Color Speaks in Volumes
One of the first ways we began experimenting with color was creating a bunch of different color volume scales. Creating these scales would help us get a sense of which combinations and volumes of color best aligned with the previously determined themes and the feelings we wanted our users to have while using our products.
After reviewing the color volume scales, we uncovered three solid directions that we wanted to move forward with and explore further.
Product Tests
Once we had a clear sense of color combinations and volumes that we wanted to pursue, we began testing them in product wireframes. Testing colors in this way allowed us to quickly see how the color combinations might be applied to the product.
After reviewing these as a group had a clear understanding of how the colors we were moving forward with might be applied to Copper’s products and page layouts as well as providing us with alignment toward a final direction.
A Refined Palette
While we had an existing brand color palette to lean on for some of our early explorations, we quickly discovered with our product tests that it was not extensive enough for use across all of our products.

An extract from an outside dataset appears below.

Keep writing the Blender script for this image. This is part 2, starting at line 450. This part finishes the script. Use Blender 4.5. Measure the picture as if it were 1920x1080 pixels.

So, I began building a new color palette with the original palette serving as a guide. The result was seven color ramps that could extend to any of Copper’s products with WCAG AA rated accessibility and more flexibility for use.
Test 1, 2, 3…
Once we had a refined and full palette to work with, we started increasing the fidelity of our visual product tests. It was at this stage, before we moved toward development, that we completed a series of 5-second usability tests alongside a few customer interviews to understand if any of the color changes we wanted to make would impact the usability of our existing products.
The testing and customer interviews seemingly revealed what we had already suspected. The color changes we were exploring did not significantly impact the usability of Copper’s products for the test participants, allowing us to continue forward with development.
Color Variables
Having been our first project as a Design System team, it was vital that we fix the existing color system in the codebase before introducing any new color updates. So, we spent a few weeks meticulously moving from the spaghetti mix of hard-coded hexadecimals, variables, and SCSS tints and shades scattered throughout the code to a single theme file with a list of all of the available color variables, making it quick and easy to change out, add, or remove colors in the future.
Letting Our Personality Shine
The final result of all of our hard work was an extensible and accessible color palette and product that aligned with our brand, our personality, and gave users a strong sense of who we were and what they could expect from us as our customers.
Key Learnings
Usability tests don’t always reveal what will happen until something new is put out into the wild. After we released the first rebrand update, we got some negative feedback, most of which we anticipated, from some of our largest existing customers. What we did not expect, was what some of the input would be about. After reading through the feedback and speaking with a few customers and Copper’s success team, we discovered that customers relied heavily on the different colors for each record type that previously existed throughout the app before the rebrand for training and learning the app.
We later learned the reason they relied so heavily on the colors for training and learning the app was actually that the page layouts in the app were too homogenous for users to distinguish between the different types of records they were actively looking at. This confusion negatively impacted the usability of the app, our primary goal with this project. So, to quickly fix the issue in the short term, we brought back different colors for each record type but in a much less prominent way. This small change provided existing customers with the help they needed while giving us time to further understand the problem before considering any more substantial changes.